Entre los compositores estadounidenses importantes de nuestro tiempo, Samuel Barber ha sido uno de los más afortunados. Nació en el seno de una familia próspera y culta, y su tía era la famosa contralto Louise Homer. Desde niño supo que quería dedicar su vida a la música, y se le permitió hacerlo sin necesidad de luchar. Tuvo maestros estupendos, y a una edad que era altamente impresionable visitó Europa y absorbió mucho de su belleza y su cultura tradicional, sin inhibir por ello su propio desarrollo creativo. Durante su vida, se atrevió a ser él mismo, no en el sentido de desafiar deliberadamente la tradición y seguir un camino revolucionario, sino en el sentido de permitirse evolucionar naturalmente.

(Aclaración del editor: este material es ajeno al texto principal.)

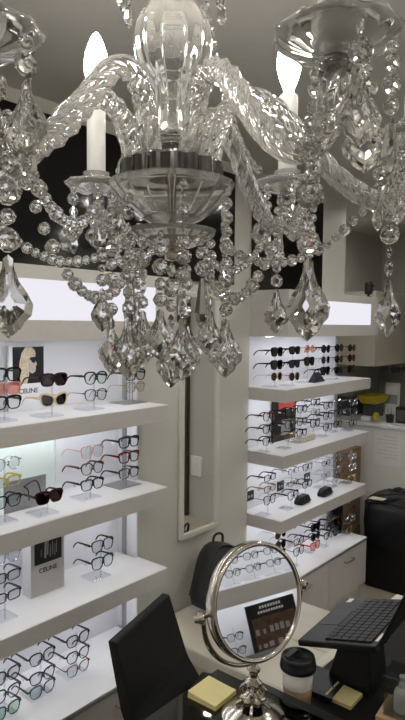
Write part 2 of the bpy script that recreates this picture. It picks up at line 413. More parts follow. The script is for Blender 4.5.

Barber estudió el piano desde muy joven, y en el famoso Instituto Curtis de Filadelfia se graduó en piano, canto y composición. A los diez años compuso una breve ópera sobre un libreto escrito por el cocinero de la familia. Su principal guía en composición fue Rosario Scalero, quien presentó a Barber con un personaje que habría de ser fundamental en su desarrollo personal y profesional: el compositor de origen italiano Gian Carlo Menotti (1911-2007). Fue precisamente Menotti quien proporcionó a Barber el libreto para su primera ópera profesional, Vanessa, estrenada en 1958. En años subsecuentes, y siempre consciente de su propio entrenamiento como cantante, Barber compuso otras óperas, que no fueron recibidas por el público y la crítica con el reconocimiento que el compositor hubiera deseado. Barber compuso además algunas partituras para danza, varias obras corales, canciones con acompañamiento de piano y de orquesta, así como algunas interesantes obras orquestales, entre las que destacan la obertura Escuela para el escándalo, dos sinfonías, tres ensayos para orquesta y algunas obras para la escena. Su obra más famosa, sin duda, es el Adagio para cuerdas, originalmente el movimiento lento de su Cuarteto de cuerdas op. 11, y que existe también en versiones de Barber para coro y para ensamble de clarinetes. En el campo de la música concertante, quizá lo más interesante sea su Concierto de Capricornio, para flauta, oboe, trompeta y cuerdas. Además, Barber compuso sendos conciertos para los instrumentos más tradicionales: el Concierto para violonchelo, estrenado en 1946; el Concierto para piano, estrenado en 1962; y el Concierto para violín, ejecutado por primera vez en 1941.